TASK TO COMPLETE: Exact reproduction of the data is required, with images excluded.

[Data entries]
::::::::

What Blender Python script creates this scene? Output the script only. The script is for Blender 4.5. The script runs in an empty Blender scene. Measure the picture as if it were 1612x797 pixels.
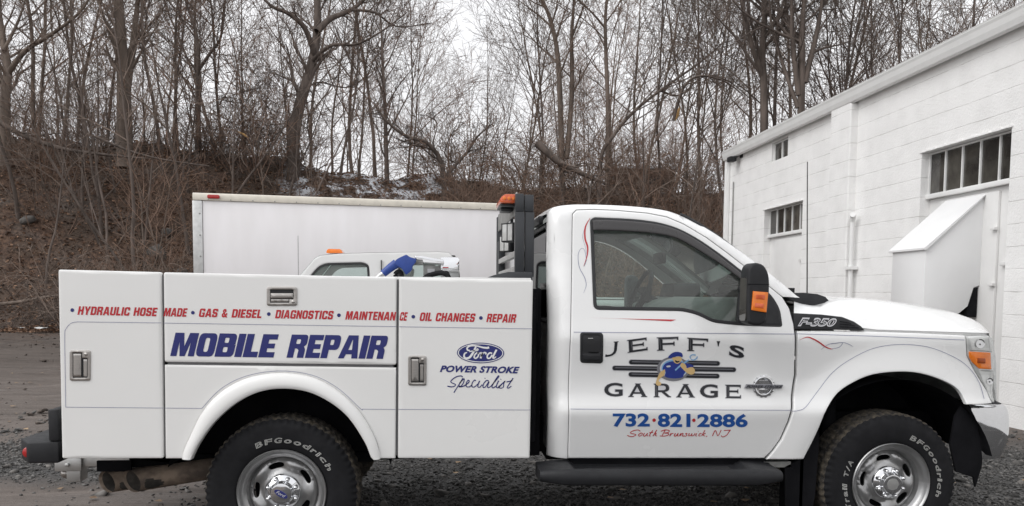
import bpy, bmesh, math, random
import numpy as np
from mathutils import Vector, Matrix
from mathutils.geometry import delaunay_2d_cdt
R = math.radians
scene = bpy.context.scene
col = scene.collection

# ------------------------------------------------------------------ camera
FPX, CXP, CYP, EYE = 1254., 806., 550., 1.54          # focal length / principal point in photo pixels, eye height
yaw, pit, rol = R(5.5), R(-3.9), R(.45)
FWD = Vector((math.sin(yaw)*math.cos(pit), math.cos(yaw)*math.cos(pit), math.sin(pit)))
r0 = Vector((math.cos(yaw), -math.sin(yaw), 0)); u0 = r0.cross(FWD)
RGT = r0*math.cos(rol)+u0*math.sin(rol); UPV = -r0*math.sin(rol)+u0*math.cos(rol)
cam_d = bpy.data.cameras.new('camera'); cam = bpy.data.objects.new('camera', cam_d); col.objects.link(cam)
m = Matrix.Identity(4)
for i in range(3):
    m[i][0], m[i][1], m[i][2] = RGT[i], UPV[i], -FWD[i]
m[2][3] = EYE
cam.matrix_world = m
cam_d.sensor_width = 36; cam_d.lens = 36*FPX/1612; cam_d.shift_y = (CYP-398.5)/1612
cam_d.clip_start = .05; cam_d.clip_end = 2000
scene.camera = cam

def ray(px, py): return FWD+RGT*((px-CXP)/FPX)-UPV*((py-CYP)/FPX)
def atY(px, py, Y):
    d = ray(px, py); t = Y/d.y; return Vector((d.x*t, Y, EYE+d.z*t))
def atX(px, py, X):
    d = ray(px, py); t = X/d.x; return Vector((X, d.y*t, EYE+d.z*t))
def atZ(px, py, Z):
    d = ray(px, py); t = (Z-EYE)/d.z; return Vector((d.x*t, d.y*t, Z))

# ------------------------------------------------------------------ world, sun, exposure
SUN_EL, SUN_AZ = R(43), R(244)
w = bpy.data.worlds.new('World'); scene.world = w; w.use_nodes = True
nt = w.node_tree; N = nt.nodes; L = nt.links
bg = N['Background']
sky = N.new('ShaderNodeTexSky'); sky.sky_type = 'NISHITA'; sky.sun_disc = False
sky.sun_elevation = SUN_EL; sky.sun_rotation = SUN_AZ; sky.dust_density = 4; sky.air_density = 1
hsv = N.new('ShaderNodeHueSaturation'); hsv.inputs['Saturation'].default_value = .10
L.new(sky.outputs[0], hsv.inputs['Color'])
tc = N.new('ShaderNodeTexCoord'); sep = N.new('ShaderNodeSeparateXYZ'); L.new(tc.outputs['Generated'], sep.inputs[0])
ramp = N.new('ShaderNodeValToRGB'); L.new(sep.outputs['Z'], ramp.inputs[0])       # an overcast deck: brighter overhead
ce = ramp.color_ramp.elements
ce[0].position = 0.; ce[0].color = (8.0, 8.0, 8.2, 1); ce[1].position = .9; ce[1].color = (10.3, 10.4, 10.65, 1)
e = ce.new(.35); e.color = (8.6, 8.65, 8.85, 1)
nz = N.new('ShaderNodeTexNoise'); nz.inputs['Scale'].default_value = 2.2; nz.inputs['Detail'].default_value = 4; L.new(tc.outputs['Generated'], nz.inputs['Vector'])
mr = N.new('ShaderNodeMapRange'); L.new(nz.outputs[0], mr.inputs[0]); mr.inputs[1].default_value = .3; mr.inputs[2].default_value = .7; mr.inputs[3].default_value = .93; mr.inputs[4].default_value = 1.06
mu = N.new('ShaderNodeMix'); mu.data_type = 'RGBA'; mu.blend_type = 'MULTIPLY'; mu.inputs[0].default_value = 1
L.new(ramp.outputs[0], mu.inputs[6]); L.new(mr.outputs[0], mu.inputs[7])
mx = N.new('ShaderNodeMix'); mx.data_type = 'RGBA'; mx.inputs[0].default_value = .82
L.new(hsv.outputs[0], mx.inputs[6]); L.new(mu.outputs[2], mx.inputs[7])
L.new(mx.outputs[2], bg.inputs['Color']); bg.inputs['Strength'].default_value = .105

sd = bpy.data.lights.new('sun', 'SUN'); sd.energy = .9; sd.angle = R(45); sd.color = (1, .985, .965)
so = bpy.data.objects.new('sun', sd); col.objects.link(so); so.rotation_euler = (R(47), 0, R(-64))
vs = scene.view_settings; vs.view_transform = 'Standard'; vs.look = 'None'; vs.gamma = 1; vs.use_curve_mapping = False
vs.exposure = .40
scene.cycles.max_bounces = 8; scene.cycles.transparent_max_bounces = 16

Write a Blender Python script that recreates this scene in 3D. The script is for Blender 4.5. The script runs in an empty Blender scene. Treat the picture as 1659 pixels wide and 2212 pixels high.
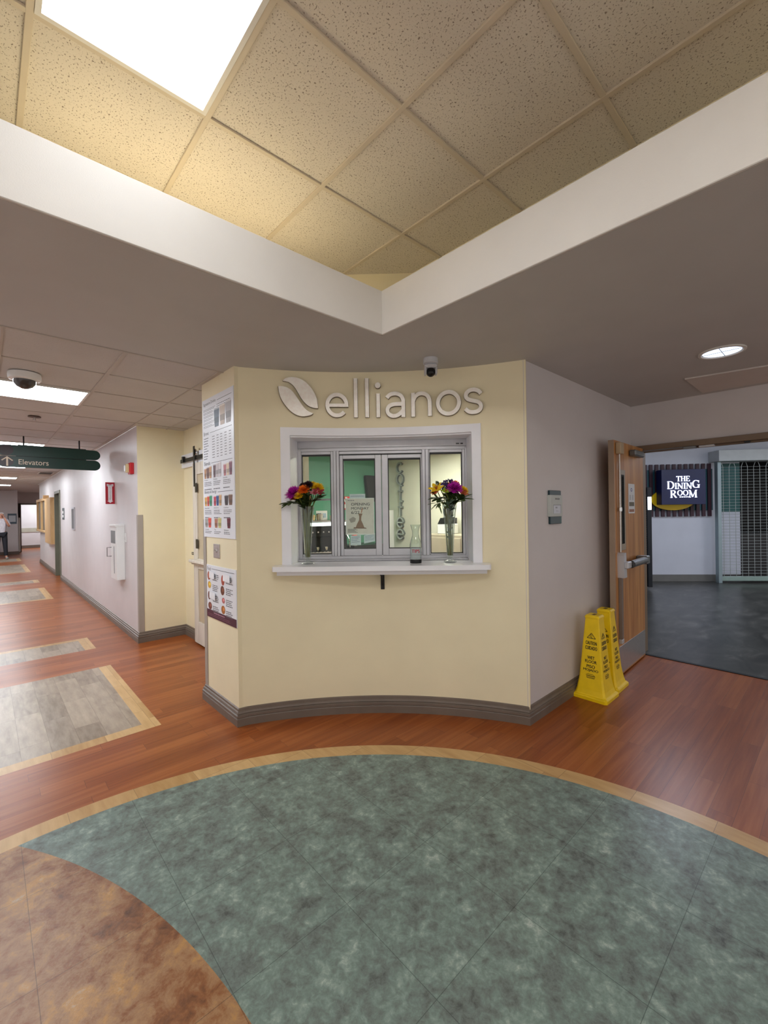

::::::::

OUTPUT FOR THIS TASK:
What Blender Python script creates this scene? Output the script only. The script is for Blender 4.5. The script runs in an empty Blender scene. Measure the picture as if it were 1612x797 pixels.
import bpy, bmesh, math, random
import numpy as np
from mathutils import Vector, Matrix
from mathutils.geometry import delaunay_2d_cdt
R = math.radians
scene = bpy.context.scene
col = scene.collection

# ------------------------------------------------------------------ camera
FPX, CXP, CYP, EYE = 1254., 806., 550., 1.54          # focal length / principal point in photo pixels, eye height
yaw, pit, rol = R(5.5), R(-3.9), R(.45)
FWD = Vector((math.sin(yaw)*math.cos(pit), math.cos(yaw)*math.cos(pit), math.sin(pit)))
r0 = Vector((math.cos(yaw), -math.sin(yaw), 0)); u0 = r0.cross(FWD)
RGT = r0*math.cos(rol)+u0*math.sin(rol); UPV = -r0*math.sin(rol)+u0*math.cos(rol)
cam_d = bpy.data.cameras.new('camera'); cam = bpy.data.objects.new('camera', cam_d); col.objects.link(cam)
m = Matrix.Identity(4)
for i in range(3):
    m[i][0], m[i][1], m[i][2] = RGT[i], UPV[i], -FWD[i]
m[2][3] = EYE
cam.matrix_world = m
cam_d.sensor_width = 36; cam_d.lens = 36*FPX/1612; cam_d.shift_y = (CYP-398.5)/1612
cam_d.clip_start = .05; cam_d.clip_end = 2000
scene.camera = cam

def ray(px, py): return FWD+RGT*((px-CXP)/FPX)-UPV*((py-CYP)/FPX)
def atY(px, py, Y):
    d = ray(px, py); t = Y/d.y; return Vector((d.x*t, Y, EYE+d.z*t))
def atX(px, py, X):
    d = ray(px, py); t = X/d.x; return Vector((X, d.y*t, EYE+d.z*t))
def atZ(px, py, Z):
    d = ray(px, py); t = (Z-EYE)/d.z; return Vector((d.x*t, d.y*t, Z))

# ------------------------------------------------------------------ world, sun, exposure
SUN_EL, SUN_AZ = R(43), R(244)
w = bpy.data.worlds.new('World'); scene.world = w; w.use_nodes = True
nt = w.node_tree; N = nt.nodes; L = nt.links
bg = N['Background']
sky = N.new('ShaderNodeTexSky'); sky.sky_type = 'NISHITA'; sky.sun_disc = False
sky.sun_elevation = SUN_EL; sky.sun_rotation = SUN_AZ; sky.dust_density = 4; sky.air_density = 1
hsv = N.new('ShaderNodeHueSaturation'); hsv.inputs['Saturation'].default_value = .10
L.new(sky.outputs[0], hsv.inputs['Color'])
tc = N.new('ShaderNodeTexCoord'); sep = N.new('ShaderNodeSeparateXYZ'); L.new(tc.outputs['Generated'], sep.inputs[0])
ramp = N.new('ShaderNodeValToRGB'); L.new(sep.outputs['Z'], ramp.inputs[0])       # an overcast deck: brighter overhead
ce = ramp.color_ramp.elements
ce[0].position = 0.; ce[0].color = (8.0, 8.0, 8.2, 1); ce[1].position = .9; ce[1].color = (10.3, 10.4, 10.65, 1)
e = ce.new(.35); e.color = (8.6, 8.65, 8.85, 1)
nz = N.new('ShaderNodeTexNoise'); nz.inputs['Scale'].default_value = 2.2; nz.inputs['Detail'].default_value = 4; L.new(tc.outputs['Generated'], nz.inputs['Vector'])
mr = N.new('ShaderNodeMapRange'); L.new(nz.outputs[0], mr.inputs[0]); mr.inputs[1].default_value = .3; mr.inputs[2].default_value = .7; mr.inputs[3].default_value = .93; mr.inputs[4].default_value = 1.06
mu = N.new('ShaderNodeMix'); mu.data_type = 'RGBA'; mu.blend_type = 'MULTIPLY'; mu.inputs[0].default_value = 1
L.new(ramp.outputs[0], mu.inputs[6]); L.new(mr.outputs[0], mu.inputs[7])
mx = N.new('ShaderNodeMix'); mx.data_type = 'RGBA'; mx.inputs[0].default_value = .82
L.new(hsv.outputs[0], mx.inputs[6]); L.new(mu.outputs[2], mx.inputs[7])
L.new(mx.outputs[2], bg.inputs['Color']); bg.inputs['Strength'].default_value = .105

sd = bpy.data.lights.new('sun', 'SUN'); sd.energy = .9; sd.angle = R(45); sd.color = (1, .985, .965)
so = bpy.data.objects.new('sun', sd); col.objects.link(so); so.rotation_euler = (R(47), 0, R(-64))
vs = scene.view_settings; vs.view_transform = 'Standard'; vs.look = 'None'; vs.gamma = 1; vs.use_curve_mapping = False
vs.exposure = .40
scene.cycles.max_bounces = 8; scene.cycles.transparent_max_bounces = 16

Write a Blender Python script that recreates this scene in 3D. The script is for Blender 4.5. The script runs in an empty Blender scene. Treat the picture as 1659 pixels wide and 2212 pixels high.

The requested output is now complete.